▸ Short task
The line holding "col = scene.collection" is the last one to output; start at the first line of the data, keep every line in between exactly, and leave out pictures.

▸ Provided entries
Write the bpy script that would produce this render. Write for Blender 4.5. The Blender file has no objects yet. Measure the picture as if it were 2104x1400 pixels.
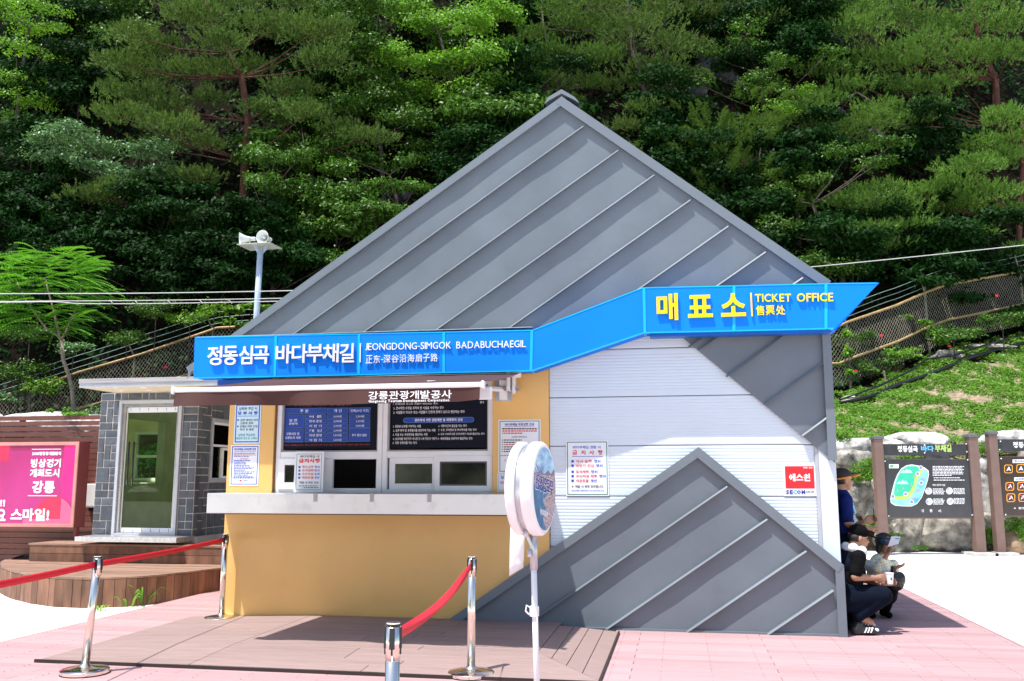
import bpy, math, random
import numpy as np
from mathutils import Vector, Matrix, noise as mnoise

random.seed(7)
R = math.radians
scene = bpy.context.scene
col = scene.collection

# ------------------------------------------------------------------ camera
FOC, HOR, CX, CY, CAM_H = 1865.0, 985.0, 1052.0, 700.0, 1.55
PITCH = math.atan((HOR - CY) / FOC)
YAW = math.atan((1395 - CX) * math.cos(PITCH) / FOC)          # the kiosk front is turned by this much
cam_data = bpy.data.cameras.new('camera')
cam = bpy.data.objects.new('camera', cam_data)
col.objects.link(cam)
cam.location = (0, 0, CAM_H)
cam.rotation_euler = (R(90) + PITCH, 0, 0)
cam_data.sensor_width = 36
cam_data.lens = FOC / 2104 * 36
cam_data.clip_start = 0.05
cam_data.clip_end = 2000
scene.camera = cam

# ------------------------------------------------------------------ site frame (s along the front, t towards the viewer, z up)
def ray(px, py):
    x = px - CX; v = CY - py
    return (x, FOC * math.cos(PITCH) - v * math.sin(PITCH), FOC * math.sin(PITCH) + v * math.cos(PITCH))
def ground(px, py, z=0.0):
    r = ray(px, py); k = (z - CAM_H) / r[2]
    return Vector((r[0] * k, r[1] * k, z))
def at_y(px, py, Y):
    r = ray(px, py); k = Y / r[1]
    return Vector((r[0] * k, Y, CAM_H + r[2] * k))
ORG = ground(1733, 1307)
U = Vector((math.cos(YAW), -math.sin(YAW), 0))
N = Vector((-math.sin(YAW), -math.cos(YAW), 0))
Z = Vector((0, 0, 1))
def W(s, t, z): return ORG + U * s + N * t + Z * z
def S(p):
    d = Vector(p) - ORG
    return (d.dot(U), d.dot(N), d.z)
def F(px, py, t=0.0):
    r = Vector(ray(px, py)); d = (ORG + N * t).dot(N)
    k = d / (r.x * N.x + r.y * N.y)
    p = r * k + Vector((0, 0, CAM_H)); q = S(p)
    return (q[0], q[2])
def G(px, py, z=0.0):
    q = S(ground(px, py, z)); return (q[0], q[1])

# ------------------------------------------------------------------ world, sun, exposure
sun_vec = (U * -0.26 + N * 0.31 + Z).normalized()
world = bpy.data.worlds.new('World'); scene.world = world; world.use_nodes = True
wn = world.node_tree
bg = wn.nodes['Background']
sky = wn.nodes.new('ShaderNodeTexSky'); sky.sky_type = 'NISHITA'; sky.sun_disc = False
sky.sun_elevation = math.asin(sun_vec.z); sky.sun_rotation = math.atan2(sun_vec.x, sun_vec.y)
sky.altitude = 20; sky.air_density = 1.0; sky.dust_density = 1.6; sky.ozone_density = 1.0
wn.links.new(sky.outputs[0], bg.inputs[0]); bg.inputs[1].default_value = 0.13
sl = bpy.data.lights.new('sun', 'SUN'); sl.energy = 4.1; sl.angle = R(0.53); sl.color = (1.0, 0.965, 0.91)
so = bpy.data.objects.new('sun', sl); col.objects.link(so)
so.rotation_euler = sun_vec.to_track_quat('Z', 'Y').to_euler(); so.location = sun_vec * 60
scene.view_settings.view_transform = 'Standard'; scene.view_settings.look = 'None'
scene.view_settings.exposure = 0.72; scene.view_settings.gamma = 1
scene.view_settings.use_curve_mapping = False
scene.render.engine = 'CYCLES'
scene.cycles.max_bounces = 7; scene.cycles.diffuse_bounces = 3; scene.cycles.glossy_bounces = 3
scene.cycles.transmission_bounces = 4; scene.cycles.transparent_max_bounces = 8
scene.cycles.use_denoising = True
scene.cycles.sample_clamp_indirect = 6

# ------------------------------------------------------------------ materials
MATS = {}
def _n(nt, kind, **kw):
    n = nt.nodes.new(kind)
    for k, v in kw.items(): setattr(n, k, v)
    return n
def mat(name, c, rough=.6, metal=0., var=.12, scale=4., bump=0., bscale=60., spec=.5, stretch=None, island=0., c2=None, coat=0., wear=0.):
    if name in MATS: return MATS[name]
    m = bpy.data.materials.new(name); m.use_nodes = True; nt = m.node_tree
    b = nt.nodes['Principled BSDF']; L = nt.links.new
    tc = _n(nt, 'ShaderNodeTexCoord'); mp = _n(nt, 'ShaderNodeMapping')
    L(tc.outputs['Object'], mp.inputs[0])
    if stretch: mp.inputs['Scale'].default_value = stretch
    no = _n(nt, 'ShaderNodeTexNoise'); no.inputs['Scale'].default_value = scale; no.inputs['Detail'].default_value = 6
    L(mp.outputs[0], no.inputs['Vector'])
    rp = _n(nt, 'ShaderNodeValToRGB'); rp.color_ramp.elements[0].position = .3; rp.color_ramp.elements[1].position = .7
    lo = [max(0, x * (1 - var)) for x in c]; hi = [min(1, x * (1 + var)) for x in (c2 or c)]
    rp.color_ramp.elements[0].color = (*lo, 1); rp.color_ramp.elements[1].color = (*hi, 1)
    L(no.outputs[0], rp.inputs[0]); out = rp.outputs[0]
    if island:
        g = _n(nt, 'ShaderNodeNewGeometry'); oi = _n(nt, 'ShaderNodeObjectInfo')
        ad = _n(nt, 'ShaderNodeMath', operation='ADD'); fr = _n(nt, 'ShaderNodeMath', operation='FRACT')
        L(g.outputs['Random Per Island'], ad.inputs[0]); L(oi.outputs['Random'], ad.inputs[1]); L(ad.outputs[0], fr.inputs[0])
        mr = _n(nt, 'ShaderNodeMapRange'); mr.inputs['To Min'].default_value = 1 - island; mr.inputs['To Max'].default_value = 1 + island
        L(fr.outputs[0], mr.inputs[0])
        hs = _n(nt, 'ShaderNodeHueSaturation'); L(out, hs.inputs['Color']); L(mr.outputs[0], hs.inputs['Value']); out = hs.outputs[0]
    if wear:
        n2 = _n(nt, 'ShaderNodeTexNoise'); n2.inputs['Scale'].default_value = scale * 3.1; n2.inputs['Detail'].default_value = 9
        L(mp.outputs[0], n2.inputs['Vector'])
        r2 = _n(nt, 'ShaderNodeValToRGB'); r2.color_ramp.elements[0].position = .56; r2.color_ramp.elements[1].position = .7
        r2.color_ramp.elements[0].color = (0, 0, 0, 1); r2.color_ramp.elements[1].color = (wear, wear, wear, 1)
        L(n2.outputs[0], r2.inputs[0])
        mx = _n(nt, 'ShaderNodeMixRGB', blend_type='MIX'); L(r2.outputs[0], mx.inputs[0]); L(out, mx.inputs[1])
        mx.inputs[2].default_value = (c[0] * .45 + .05, c[1] * .42 + .045, c[2] * .38 + .04, 1); out = mx.outputs[0]
    L(out, b.inputs['Base Color'])
    b.inputs['Roughness'].default_value = rough; b.inputs['Metallic'].default_value = metal
    b.inputs['Specular IOR Level'].default_value = spec; b.inputs['Coat Weight'].default_value = coat
    rm = _n(nt, 'ShaderNodeMapRange'); rm.inputs['To Min'].default_value = max(.02, rough * .85); rm.inputs['To Max'].default_value = min(1, rough * 1.15)
    L(no.outputs[0], rm.inputs[0]); L(rm.outputs[0], b.inputs['Roughness'])
    if bump:
        nb = _n(nt, 'ShaderNodeTexNoise'); nb.inputs['Scale'].default_value = bscale; nb.inputs['Detail'].default_value = 5
        L(mp.outputs[0], nb.inputs['Vector'])
        bp = _n(nt, 'ShaderNodeBump'); bp.inputs['Strength'].default_value = bump; bp.inputs['Distance'].default_value = .01
        L(nb.outputs[0], bp.inputs['Height']); L(bp.outputs[0], b.inputs['Normal'])
    MATS[name] = m; return m
def leafmat(name, c, c2, trans=.28, rough=.42, tcol=None, spec=.5):
    m = bpy.data.materials.new(name); m.use_nodes = True; nt = m.node_tree; L = nt.links.new
    b = nt.nodes['Principled BSDF']; o = nt.nodes['Material Output']
    g = _n(nt, 'ShaderNodeNewGeometry'); oi = _n(nt, 'ShaderNodeObjectInfo')
    tc = _n(nt, 'ShaderNodeTexCoord'); no = _n(nt, 'ShaderNodeTexNoise'); no.inputs['Scale'].default_value = 1.1
    L(tc.outputs['Object'], no.inputs['Vector'])
    ad = _n(nt, 'ShaderNodeMath', operation='ADD'); L(g.outputs['Random Per Island'], ad.inputs[0]); L(no.outputs[0], ad.inputs[1])
    md = _n(nt, 'ShaderNodeMath', operation='MULTIPLY'); md.inputs[1].default_value = .55; L(ad.outputs[0], md.inputs[0])
    rp = _n(nt, 'ShaderNodeValToRGB'); rp.color_ramp.elements[0].position = .1; rp.color_ramp.elements[1].position = .9
    rp.color_ramp.elements[0].color = (*c, 1); rp.color_ramp.elements[1].color = (*c2, 1); L(md.outputs[0], rp.inputs[0])
    hs = _n(nt, 'ShaderNodeHueSaturation'); L(rp.outputs[0], hs.inputs['Color'])
    mr = _n(nt, 'ShaderNodeMapRange'); mr.inputs['To Min'].default_value = .8; mr.inputs['To Max'].default_value = 1.25
    L(oi.outputs['Random'], mr.inputs[0]); L(mr.outputs[0], hs.inputs['Value'])
    L(hs.outputs[0], b.inputs['Base Color']); b.inputs['Roughness'].default_value = rough; b.inputs['Specular IOR Level'].default_value = spec
    tr = _n(nt, 'ShaderNodeBsdfTranslucent')
    t2 = _n(nt, 'ShaderNodeMixRGB', blend_type='MULTIPLY'); t2.inputs[0].default_value = 1; L(hs.outputs[0], t2.inputs[1])
    t2.inputs[2].default_value = (*(tcol or (1.0, 1.0, .45)), 1); L(t2.outputs[0], tr.inputs[0])
    mx = _n(nt, 'ShaderNodeMixShader'); mx.inputs[0].default_value = trans; L(b.outputs[0], mx.inputs[1]); L(tr.outputs[0], mx.inputs[2])
    L(mx.outputs[0], o.inputs['Surface']); MATS[name] = m; return m
def glassmat(name, tint, ior=1.5, refl=1.0):
    m = bpy.data.materials.new(name); m.use_nodes = True; nt = m.node_tree; L = nt.links.new
    nt.nodes.remove(nt.nodes['Principled BSDF']); o = nt.nodes['Material Output']
    tr = _n(nt, 'ShaderNodeBsdfTransparent'); tr.inputs[0].default_value = (*tint, 1)
    gl = _n(nt, 'ShaderNodeBsdfGlossy'); gl.inputs['Roughness'].default_value = .01; gl.inputs['Color'].default_value = (refl, refl, refl, 1)
    fr = _n(nt, 'ShaderNodeFresnel'); fr.inputs[0].default_value = ior
    mx = _n(nt, 'ShaderNodeMixShader'); L(fr.outputs[0], mx.inputs[0]); L(tr.outputs[0], mx.inputs[1]); L(gl.outputs[0], mx.inputs[2])
    L(mx.outputs[0], o.inputs['Surface']); MATS[name] = m; return m

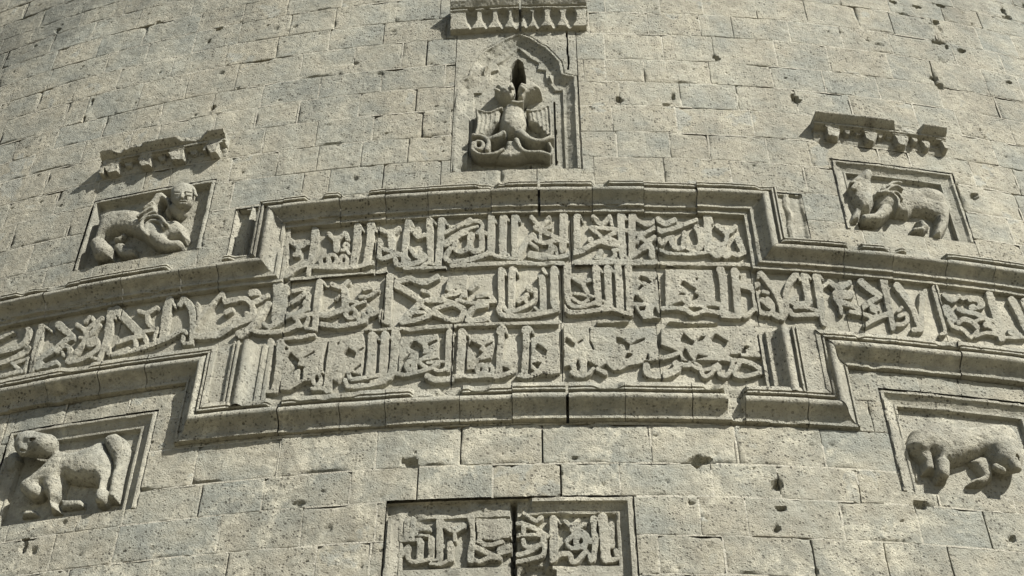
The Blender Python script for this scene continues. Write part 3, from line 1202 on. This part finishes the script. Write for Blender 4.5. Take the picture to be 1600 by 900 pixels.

▸ Exercise solution
Write the bpy script that would produce this render. Write for Blender 4.5. The Blender file has no objects yet. Measure the picture as if it were 2104x1400 pixels.
import bpy, math, random
import numpy as np
from mathutils import Vector, Matrix, noise as mnoise

random.seed(7)
R = math.radians
scene = bpy.context.scene
col = scene.collection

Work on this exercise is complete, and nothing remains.